I am not someone who wants to live in a state of fear
forever, but as soon as masks were not strictly required on
trains and city transit most people stopped wearing them.
I'd really like to live in a world where things don't need
to literally be enforced by law before people realise it's
still a reasonable public health measure, even today.
(I have no reasons to worry and no vulernable people in my
personal circle so this is just an inconvenience vs.
something more serious, luckily).
---
=>
https://www.youtube.com/watch?v=779coR-XPTw
> Action Button reviews Boku no Natsuyasumi
I'm over 5 hours into this video which is ostensibly a
review of an obscure (in the West) Japanese video game. I've
already cried twice. I've watched a few of these videos
(Doom, PAC-MAN, Cyberpunk 2077) and it feels like I'm being
indoctrinated into the nicest possible cult -- familiar
musical cues, callbacks to earlier episodes, fourth wall
breaking and an increasing parasocial relationship with the
host as he shares vulnerable moments from his past.

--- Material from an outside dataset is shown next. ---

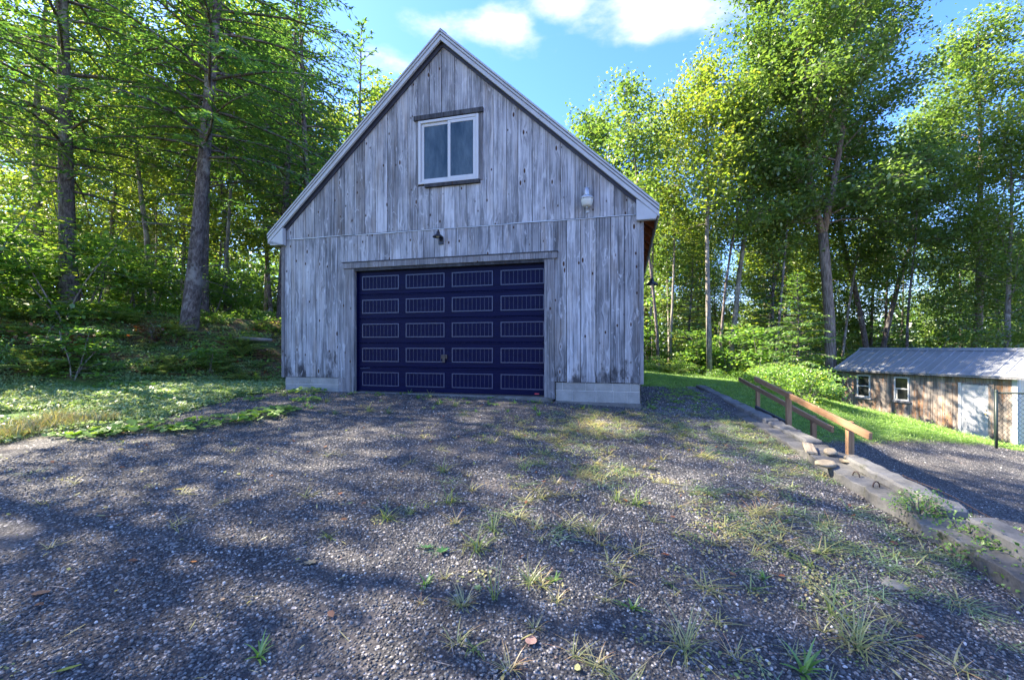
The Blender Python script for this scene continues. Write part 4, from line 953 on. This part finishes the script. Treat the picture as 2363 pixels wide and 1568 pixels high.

Anyway they're good videos, although this might not be the
one to start with. (Start with Doom, maybe?)
---
I really miss my dad right now. He's been gone 13 years and
I've told people that when there's a big event in my
family's life that's when I remember how much I miss him --
I can imagine him being excited for us moving to Canada or
proud of Jack going to university for engineering or any
number of other things.
But I've started thinking recently how flat that way of
thinking is. Those are checklist items, important as they
are. I'm so sad he doesn't get to know any of these more
grown up versions of us. He'd love talking to my boys as
adults and he only got to meet them as children.
I don't expect my dad would have stayed still either, I'm
sure he wouldn't be the same person he was at 68.
Selfishly, I can't believe the 26-year-old version of me is
the one my dad knew. That guy was such a putz! I'm so much
wiser and kinder and smarter than I was then.